Dear Amazon.com,

There’s one feature I really wish you would add.

When searching for a product, if I select a department (like books or electronics), you give me the ability to sort the search results in various ways, like relevance and price. I really like sorting on the average customer rating (1-5 stars), because it gives me a sense of which products are best reviewed.

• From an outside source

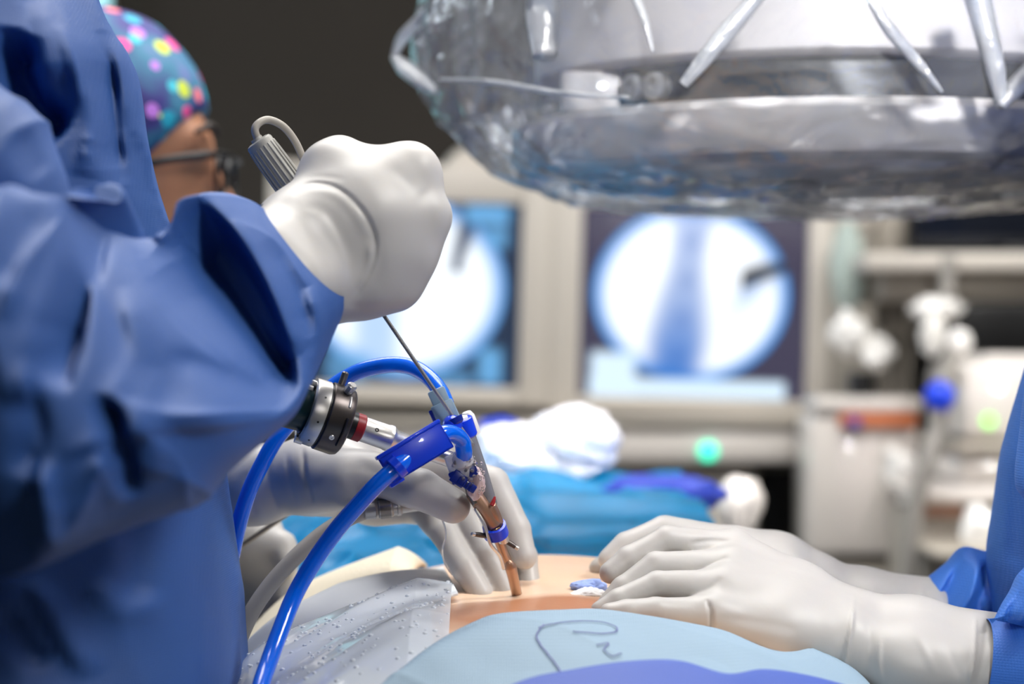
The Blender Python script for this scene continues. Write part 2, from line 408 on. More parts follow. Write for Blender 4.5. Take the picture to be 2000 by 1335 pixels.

Here’s the problem: the value of a high average rating is proportional to the number of people who’ve rated the product. One thousand 5 star ratings are a lot more significant than one top rating. If my search happens to be somewhat broad (e.g. “bluetooth headsets”) I can easily generate several hundred hits and the highest rated hits are going to be a bunch of questionable products that happen to enjoy perfect 5 star ratings because exactly one person really, really liked them. But due to the nature of statistics, the bell curve, etc., any product with a lot of reviews will have a less than perfect average rating and will be found several pages down the list. Which means I have to tediously click and scan my way to the good stuff.

So, please consider this simple enhancement, for each product in your catalog:

Take the average number of stars and subtract 2.5 (to normalize the rating around zero). Multiply the result of the last step by the number of people who rated the product. Store the resulting number in your database and make it visible (and sortable) to customers. Call it the “customer quality factor” (CQF) or some snazzy marketing term. With the feature above, if one person rates a book 5 stars, it’ll have a CQF of 2.5. But if 1,000 people give a book 4.5 stars, it’ll have a CQF of 2,000! Negative numbers indicate a below average rating and a large negative CQF means a lot of people gave it a rating below 2.5 stars.

This enhancement would make the highly AND widely reviewed items stand out. It would make it easy for your customers to find your best reviewed products without spending their time scanning page after page of search hits. Using this data, Amazon.com could automatically generate “best rated” lists of products in various categories. I wonder which ten books and CDs in your catalog currently enjoy the highest CQF. Hmmm…

Please, Amazon.com, implement this one feature and make an old friend really happy.